Como filmes tão despretensiosos (e hoje esquecidos) revelaram uma artista tão talentosa e competente como Jodie Foster
Jodie Foster dispensa apresentações detalhadas. Seu talento é conhecido nos quatro cantos do mundo. Consagrada atriz, diretora e produtora de cinema, premiada com o Oscar duas vezes, sem falar nos Globos de Ouro e outros tantos troféus e inúmeras indicações.

Jodie começou sua carreira profissional como modelo infantil, quando tinha apenas três anos, no comercial de TV do protetor solar Coppertone.
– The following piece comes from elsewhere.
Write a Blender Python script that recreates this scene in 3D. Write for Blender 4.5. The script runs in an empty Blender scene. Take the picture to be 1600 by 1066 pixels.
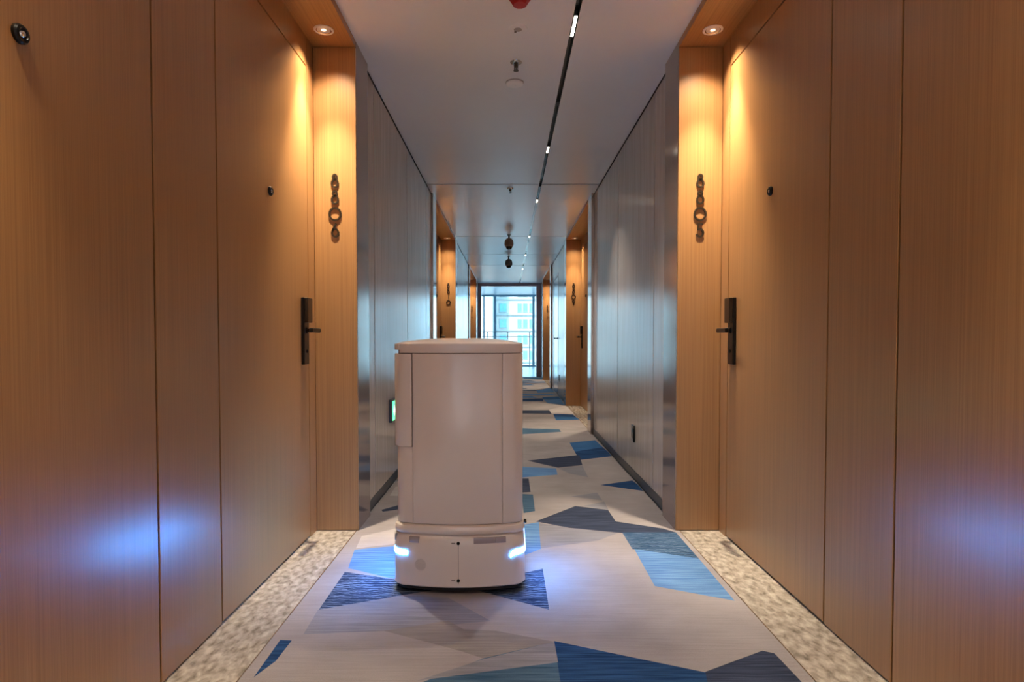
import bpy, bmesh, math, random
from mathutils import Vector, Matrix
random.seed(7)
C = bpy.context.scene.collection
sc = bpy.context.scene
PI = math.pi
R = math.radians

# ------------------------------------------------------------------ camera, world, sun, exposure
FPX = 930.0                                    # focal length in pixels of the 1600 px wide frame
PITCH = R(1.55)
VPX, VPY = 793.0, 531.5                        # where the corridor's axis vanishes
PPY = VPY + FPX * math.tan(PITCH)
cam = bpy.data.cameras.new('camera')
camo = bpy.data.objects.new('camera', cam); C.objects.link(camo)
camo.location = (0, 0, 1.0)
camo.rotation_euler = (PI / 2 - PITCH, 0, 0)
cam.sensor_fit = 'HORIZONTAL'; cam.sensor_width = 36
cam.lens = 36 * FPX / 1600
cam.shift_x = (800 - VPX) / 1600
cam.shift_y = (PPY - 533) / 1600
cam.clip_start = 0.02; cam.clip_end = 600
sc.camera = camo

w = bpy.data.worlds.new('world'); sc.world = w; w.use_nodes = True
nt = w.node_tree; bg = nt.nodes['Background']
bg.inputs[0].default_value = (0.40, 0.74, 1.0, 1)
bg.inputs[1].default_value = 4.0
sun = bpy.data.lights.new('sun', 'SUN'); sun.energy = 5.0; sun.angle = R(3); sun.color = (1.0, 0.88, 0.76)
suno = bpy.data.objects.new('sun', sun); C.objects.link(suno)
suno.rotation_euler = (R(48), 0, R(-25))       # from behind the camera, onto the far facade
sc.view_settings.view_transform = 'Standard'
sc.view_settings.look = 'None'
sc.view_settings.gamma = 1
sc.view_settings.use_curve_mapping = False
sc.view_settings.exposure = 1.85
sc.cycles.max_bounces = 12
sc.cycles.diffuse_bounces = 9
sc.cycles.caustics_reflective = False
sc.cycles.caustics_refractive = False
sc.cycles.sample_clamp_indirect = 4
try:
    sc.cycles.use_denoising = True
except Exception:
    pass
DOWN_W, TRACK_W = 19.0, 26.0
WARM, NEUTRAL = (1.0, 0.84, 0.62), (1.0, 0.90, 0.80)


def pixel(px, py, Z=0.0):                      # a point of the floor seen at a pixel of the photograph
    xc = (px - VPX) / FPX; yc = -(py - PPY) / FPX
    d = (xc, math.cos(PITCH) + yc * math.sin(PITCH), -math.sin(PITCH) + yc * math.cos(PITCH))
    t = (Z - 1.0) / d[2]
    return (d[0] * t, d[1] * t)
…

A estreia como atriz mirim foi em 1968, no seriado Mayberry R.F.D, do canal CBS. No final dos anos 1960 e início dos 1970, participou de várias séries de televisão e fez sua estreia no cinema com Napoleão e Samantha (Napoleon and Samantha, 1972), da Disney.
Formada em Literatura pela Universidade de Yale — uma das instituições de ensino superior mais conceituadas e antigas dos Estados Unidos — Jodie (cujo nome real é Alicia Christian Foster) começou sua vida artística estrelando comerciais de televisão para a Coppertone, aos três anos de idade. Ao longo da infância, fez diversos papéis em séries de tevê e filmes infantis.

Mas o grande reconhecimento veio aos 13 anos, na pele de uma prostituta adolescente no filme Taxi Driver – Motorista de Táxi (1976), de Martin Scorsese, no qual contracenou com Robert De Niro. A jovem atriz alcançou fama mundial com o sucesso do filme e, de quebra, sua primeira indicação ao Oscar (como Melhor Atriz Coadjuvante). Talvez por isso, vários papéis subsequentes tentaram explorar seu lado sensual.
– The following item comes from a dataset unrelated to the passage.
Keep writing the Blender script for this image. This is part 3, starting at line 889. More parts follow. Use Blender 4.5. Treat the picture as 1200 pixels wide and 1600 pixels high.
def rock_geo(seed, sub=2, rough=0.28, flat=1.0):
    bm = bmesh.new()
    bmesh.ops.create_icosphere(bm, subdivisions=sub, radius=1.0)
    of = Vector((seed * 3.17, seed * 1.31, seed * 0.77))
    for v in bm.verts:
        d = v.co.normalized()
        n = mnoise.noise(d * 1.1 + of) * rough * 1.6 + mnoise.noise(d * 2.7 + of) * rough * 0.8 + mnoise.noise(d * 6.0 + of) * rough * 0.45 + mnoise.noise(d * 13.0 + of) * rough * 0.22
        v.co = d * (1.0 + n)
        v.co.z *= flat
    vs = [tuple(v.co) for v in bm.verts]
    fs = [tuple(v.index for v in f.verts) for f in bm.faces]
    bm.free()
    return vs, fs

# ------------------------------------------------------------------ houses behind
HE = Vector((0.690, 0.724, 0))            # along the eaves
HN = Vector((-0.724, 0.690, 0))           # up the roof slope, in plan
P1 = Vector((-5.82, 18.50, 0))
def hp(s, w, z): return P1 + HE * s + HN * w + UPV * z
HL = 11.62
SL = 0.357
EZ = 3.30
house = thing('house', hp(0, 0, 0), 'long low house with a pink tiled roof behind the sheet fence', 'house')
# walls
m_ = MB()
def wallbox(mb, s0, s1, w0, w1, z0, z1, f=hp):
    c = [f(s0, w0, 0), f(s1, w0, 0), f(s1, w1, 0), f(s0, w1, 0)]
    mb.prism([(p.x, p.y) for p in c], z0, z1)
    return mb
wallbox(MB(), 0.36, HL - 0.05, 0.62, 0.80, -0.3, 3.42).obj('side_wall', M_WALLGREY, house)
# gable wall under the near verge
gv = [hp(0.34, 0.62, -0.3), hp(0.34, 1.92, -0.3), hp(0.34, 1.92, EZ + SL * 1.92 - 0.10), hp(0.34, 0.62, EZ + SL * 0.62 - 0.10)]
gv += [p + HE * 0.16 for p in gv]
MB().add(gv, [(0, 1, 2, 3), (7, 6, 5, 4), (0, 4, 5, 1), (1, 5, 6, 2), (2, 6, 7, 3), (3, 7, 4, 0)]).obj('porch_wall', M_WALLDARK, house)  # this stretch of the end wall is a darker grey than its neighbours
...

O que nem todos sabem é que a partir daquele período, Jodie participou de uma série de modestas e pouco conhecidas produções europeias, intercaladas com bem-sucedidos filmes para os estúdios Disney. A jovem não tinha frescura, embarcava em tudo. Ao longo de 1976 e 1977, ela estrelou nada menos do que oito (!) filmes. Começou com o drama Ecos de Um Verão (Echoes of a Summer, 1976), seguido pelo cultuado Taxi Driver (1976), pelo musical Quando as Metralhadoras Cospem (Bugsy Malone, 1976), pela divertida comédia juvenil da Disney Se Eu Fosse a Minha Mãe / Um Dia Muito Louco (Freaky Friday, 1976) e pelo drama de suspense A Menina do Outro Lado da Rua (The Little Girl Who Lives Down the Lane, 1976). No ano seguinte, emendou as chanchadas Quero Ser Mulher (Moi, Fleur Bleue / Stop Calling Me Baby!, 1977) e Casotto / Beach House (1977) e o filme da Disney Candleshoe – O Segredo da Mansão (Candleshoe, 1977).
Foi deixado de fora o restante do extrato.